__OBJECTIVE__
Work out the number of lines containing "finishes". Answer with nothing but that number.
◆ ◆ ◆
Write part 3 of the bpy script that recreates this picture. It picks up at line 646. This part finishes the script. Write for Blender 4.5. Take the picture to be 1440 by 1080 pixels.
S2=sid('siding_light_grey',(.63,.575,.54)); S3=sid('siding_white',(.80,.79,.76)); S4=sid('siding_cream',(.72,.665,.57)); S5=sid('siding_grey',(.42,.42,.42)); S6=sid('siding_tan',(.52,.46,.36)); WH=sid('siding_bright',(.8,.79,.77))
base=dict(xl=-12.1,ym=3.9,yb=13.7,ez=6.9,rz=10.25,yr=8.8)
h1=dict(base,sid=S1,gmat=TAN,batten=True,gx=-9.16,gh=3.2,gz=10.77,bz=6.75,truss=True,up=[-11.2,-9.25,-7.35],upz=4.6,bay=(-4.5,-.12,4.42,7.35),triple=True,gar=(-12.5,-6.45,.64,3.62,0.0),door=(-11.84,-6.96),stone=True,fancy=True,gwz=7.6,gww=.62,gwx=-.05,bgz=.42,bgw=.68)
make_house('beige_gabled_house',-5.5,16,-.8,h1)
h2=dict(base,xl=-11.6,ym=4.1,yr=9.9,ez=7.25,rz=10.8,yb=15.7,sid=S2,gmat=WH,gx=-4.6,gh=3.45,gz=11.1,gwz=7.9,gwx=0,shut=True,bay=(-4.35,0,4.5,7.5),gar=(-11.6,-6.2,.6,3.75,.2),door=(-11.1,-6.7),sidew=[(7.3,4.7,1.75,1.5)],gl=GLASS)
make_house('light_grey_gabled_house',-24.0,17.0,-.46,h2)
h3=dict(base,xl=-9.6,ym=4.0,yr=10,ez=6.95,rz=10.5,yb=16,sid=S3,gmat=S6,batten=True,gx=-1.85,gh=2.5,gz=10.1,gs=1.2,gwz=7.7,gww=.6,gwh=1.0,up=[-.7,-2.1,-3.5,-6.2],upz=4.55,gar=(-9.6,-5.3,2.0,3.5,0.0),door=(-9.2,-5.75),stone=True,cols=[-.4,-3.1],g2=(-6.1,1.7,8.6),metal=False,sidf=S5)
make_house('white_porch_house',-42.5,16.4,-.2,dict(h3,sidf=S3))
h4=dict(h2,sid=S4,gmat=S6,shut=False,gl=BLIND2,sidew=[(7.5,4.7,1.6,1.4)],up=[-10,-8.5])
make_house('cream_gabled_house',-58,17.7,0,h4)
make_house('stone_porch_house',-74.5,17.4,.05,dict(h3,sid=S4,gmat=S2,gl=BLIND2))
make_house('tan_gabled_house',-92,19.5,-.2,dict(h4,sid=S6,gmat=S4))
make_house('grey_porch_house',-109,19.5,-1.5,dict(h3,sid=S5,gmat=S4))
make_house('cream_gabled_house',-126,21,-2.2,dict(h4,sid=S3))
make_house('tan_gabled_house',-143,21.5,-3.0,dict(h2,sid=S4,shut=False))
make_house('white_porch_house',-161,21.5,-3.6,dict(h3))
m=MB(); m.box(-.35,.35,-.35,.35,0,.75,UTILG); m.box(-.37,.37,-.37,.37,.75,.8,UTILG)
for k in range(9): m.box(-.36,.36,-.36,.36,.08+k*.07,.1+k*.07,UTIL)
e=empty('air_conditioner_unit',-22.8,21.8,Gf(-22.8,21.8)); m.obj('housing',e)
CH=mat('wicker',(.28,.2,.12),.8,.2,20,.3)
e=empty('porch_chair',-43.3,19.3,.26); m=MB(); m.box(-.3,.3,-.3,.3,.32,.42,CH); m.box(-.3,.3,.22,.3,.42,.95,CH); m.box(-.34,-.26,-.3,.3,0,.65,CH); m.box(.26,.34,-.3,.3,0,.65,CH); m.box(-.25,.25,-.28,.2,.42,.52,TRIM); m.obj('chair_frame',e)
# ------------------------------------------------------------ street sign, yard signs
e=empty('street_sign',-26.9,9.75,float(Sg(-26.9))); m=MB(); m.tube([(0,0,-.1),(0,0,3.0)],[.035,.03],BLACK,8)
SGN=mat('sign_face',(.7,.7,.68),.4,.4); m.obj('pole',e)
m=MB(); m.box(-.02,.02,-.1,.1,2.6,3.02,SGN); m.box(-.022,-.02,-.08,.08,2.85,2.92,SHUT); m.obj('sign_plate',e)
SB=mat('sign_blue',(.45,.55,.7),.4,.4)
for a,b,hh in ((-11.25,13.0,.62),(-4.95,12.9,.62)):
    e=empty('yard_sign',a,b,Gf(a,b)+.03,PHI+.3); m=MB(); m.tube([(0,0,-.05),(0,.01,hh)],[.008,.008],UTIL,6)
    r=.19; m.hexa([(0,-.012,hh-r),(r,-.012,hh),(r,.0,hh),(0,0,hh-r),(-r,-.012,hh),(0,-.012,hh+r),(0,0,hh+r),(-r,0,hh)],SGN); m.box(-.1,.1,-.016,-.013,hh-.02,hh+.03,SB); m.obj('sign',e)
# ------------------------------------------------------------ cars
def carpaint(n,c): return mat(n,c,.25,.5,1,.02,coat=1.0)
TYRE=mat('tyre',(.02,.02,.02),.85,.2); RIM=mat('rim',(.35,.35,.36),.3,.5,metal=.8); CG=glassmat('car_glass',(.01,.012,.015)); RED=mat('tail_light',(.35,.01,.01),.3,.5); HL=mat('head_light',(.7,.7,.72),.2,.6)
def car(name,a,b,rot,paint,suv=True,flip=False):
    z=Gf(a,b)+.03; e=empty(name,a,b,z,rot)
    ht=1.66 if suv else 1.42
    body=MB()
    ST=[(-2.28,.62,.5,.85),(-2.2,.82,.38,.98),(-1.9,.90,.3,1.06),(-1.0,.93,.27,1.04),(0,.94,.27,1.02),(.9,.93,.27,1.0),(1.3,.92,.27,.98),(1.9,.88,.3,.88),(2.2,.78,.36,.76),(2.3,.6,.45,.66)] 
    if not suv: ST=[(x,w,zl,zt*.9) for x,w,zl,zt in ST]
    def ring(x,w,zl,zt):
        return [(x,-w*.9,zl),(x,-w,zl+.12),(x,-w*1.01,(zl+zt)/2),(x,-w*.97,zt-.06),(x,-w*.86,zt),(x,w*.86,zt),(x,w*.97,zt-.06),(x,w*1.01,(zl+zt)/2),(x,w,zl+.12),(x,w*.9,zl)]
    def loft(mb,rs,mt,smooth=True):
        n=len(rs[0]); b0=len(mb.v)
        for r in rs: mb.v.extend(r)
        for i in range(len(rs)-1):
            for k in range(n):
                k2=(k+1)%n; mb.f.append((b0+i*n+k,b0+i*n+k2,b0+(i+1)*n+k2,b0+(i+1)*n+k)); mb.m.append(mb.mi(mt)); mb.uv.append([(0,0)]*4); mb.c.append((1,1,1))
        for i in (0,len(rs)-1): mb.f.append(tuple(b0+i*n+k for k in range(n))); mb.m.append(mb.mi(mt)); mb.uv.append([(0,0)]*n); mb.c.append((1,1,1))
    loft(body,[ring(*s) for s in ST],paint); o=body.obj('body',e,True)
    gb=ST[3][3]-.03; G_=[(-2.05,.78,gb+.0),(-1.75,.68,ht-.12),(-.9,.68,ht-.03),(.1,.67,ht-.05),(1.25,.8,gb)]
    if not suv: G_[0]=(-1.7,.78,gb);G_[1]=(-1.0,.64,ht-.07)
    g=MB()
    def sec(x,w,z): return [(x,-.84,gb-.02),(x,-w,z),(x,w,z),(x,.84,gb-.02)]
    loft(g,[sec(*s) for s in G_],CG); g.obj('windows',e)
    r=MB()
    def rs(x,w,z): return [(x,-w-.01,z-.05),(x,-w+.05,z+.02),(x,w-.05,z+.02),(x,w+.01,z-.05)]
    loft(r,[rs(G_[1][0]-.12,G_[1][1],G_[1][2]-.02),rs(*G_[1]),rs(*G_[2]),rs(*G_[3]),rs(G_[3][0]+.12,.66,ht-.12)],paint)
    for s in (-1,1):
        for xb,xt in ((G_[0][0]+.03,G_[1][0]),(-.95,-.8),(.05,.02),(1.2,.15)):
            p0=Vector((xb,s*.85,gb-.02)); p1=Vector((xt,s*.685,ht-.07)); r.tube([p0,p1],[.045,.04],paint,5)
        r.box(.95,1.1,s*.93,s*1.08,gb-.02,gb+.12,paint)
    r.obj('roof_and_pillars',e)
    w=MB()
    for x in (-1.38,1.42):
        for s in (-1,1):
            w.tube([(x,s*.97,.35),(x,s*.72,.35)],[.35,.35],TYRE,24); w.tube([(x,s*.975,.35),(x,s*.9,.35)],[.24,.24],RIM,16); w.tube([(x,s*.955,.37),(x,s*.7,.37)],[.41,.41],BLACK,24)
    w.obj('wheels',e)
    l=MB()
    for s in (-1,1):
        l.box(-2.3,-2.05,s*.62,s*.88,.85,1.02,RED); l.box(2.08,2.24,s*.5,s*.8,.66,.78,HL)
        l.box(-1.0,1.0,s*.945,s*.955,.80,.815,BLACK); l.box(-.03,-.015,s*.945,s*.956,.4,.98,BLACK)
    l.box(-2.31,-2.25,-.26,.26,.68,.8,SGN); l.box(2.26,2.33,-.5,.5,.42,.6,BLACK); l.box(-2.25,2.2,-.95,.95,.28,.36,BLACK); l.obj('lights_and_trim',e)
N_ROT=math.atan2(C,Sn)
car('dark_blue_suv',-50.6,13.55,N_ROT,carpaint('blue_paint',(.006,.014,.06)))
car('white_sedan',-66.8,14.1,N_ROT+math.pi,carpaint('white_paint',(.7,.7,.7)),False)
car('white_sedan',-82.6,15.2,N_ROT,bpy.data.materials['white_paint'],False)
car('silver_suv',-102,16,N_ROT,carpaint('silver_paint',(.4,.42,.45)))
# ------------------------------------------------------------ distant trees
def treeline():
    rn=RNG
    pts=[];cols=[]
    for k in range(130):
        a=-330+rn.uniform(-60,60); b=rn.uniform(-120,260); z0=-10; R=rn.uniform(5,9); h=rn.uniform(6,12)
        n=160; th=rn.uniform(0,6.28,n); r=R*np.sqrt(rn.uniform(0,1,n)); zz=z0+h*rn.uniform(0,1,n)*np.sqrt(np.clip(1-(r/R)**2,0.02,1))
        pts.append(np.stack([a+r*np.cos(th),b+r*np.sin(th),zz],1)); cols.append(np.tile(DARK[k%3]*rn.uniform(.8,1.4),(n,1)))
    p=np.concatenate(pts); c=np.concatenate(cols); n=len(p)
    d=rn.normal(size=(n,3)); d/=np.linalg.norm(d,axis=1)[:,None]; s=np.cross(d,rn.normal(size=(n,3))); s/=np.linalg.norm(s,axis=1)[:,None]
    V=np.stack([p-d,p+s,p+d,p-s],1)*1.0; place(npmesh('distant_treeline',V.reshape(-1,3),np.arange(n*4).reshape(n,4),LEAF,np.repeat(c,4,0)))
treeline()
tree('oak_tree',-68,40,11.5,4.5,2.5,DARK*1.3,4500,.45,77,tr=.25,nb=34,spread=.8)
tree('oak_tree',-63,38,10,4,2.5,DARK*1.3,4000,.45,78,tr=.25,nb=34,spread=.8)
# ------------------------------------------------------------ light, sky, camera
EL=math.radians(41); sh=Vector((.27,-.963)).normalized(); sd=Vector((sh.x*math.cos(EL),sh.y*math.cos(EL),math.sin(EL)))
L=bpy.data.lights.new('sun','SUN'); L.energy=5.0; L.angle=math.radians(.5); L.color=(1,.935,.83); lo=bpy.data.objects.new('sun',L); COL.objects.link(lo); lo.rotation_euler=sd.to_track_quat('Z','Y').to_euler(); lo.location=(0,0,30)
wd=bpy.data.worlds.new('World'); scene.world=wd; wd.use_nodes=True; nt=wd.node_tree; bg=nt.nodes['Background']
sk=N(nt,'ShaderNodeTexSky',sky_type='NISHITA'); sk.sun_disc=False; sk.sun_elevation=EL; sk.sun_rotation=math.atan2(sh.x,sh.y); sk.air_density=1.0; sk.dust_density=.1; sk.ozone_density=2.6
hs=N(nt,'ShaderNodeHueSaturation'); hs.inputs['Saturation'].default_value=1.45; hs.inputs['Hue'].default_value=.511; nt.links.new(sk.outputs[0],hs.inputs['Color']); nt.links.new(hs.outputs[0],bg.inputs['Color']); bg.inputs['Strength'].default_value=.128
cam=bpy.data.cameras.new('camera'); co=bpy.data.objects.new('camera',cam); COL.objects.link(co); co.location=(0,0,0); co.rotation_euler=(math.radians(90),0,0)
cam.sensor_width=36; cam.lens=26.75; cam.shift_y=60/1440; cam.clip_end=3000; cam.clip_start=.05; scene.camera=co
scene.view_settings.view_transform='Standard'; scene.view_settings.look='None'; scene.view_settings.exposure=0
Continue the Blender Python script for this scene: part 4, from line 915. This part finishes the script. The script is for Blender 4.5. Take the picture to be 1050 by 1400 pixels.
◆ ◆ ◆
__ANSWER TO THE TASK__
2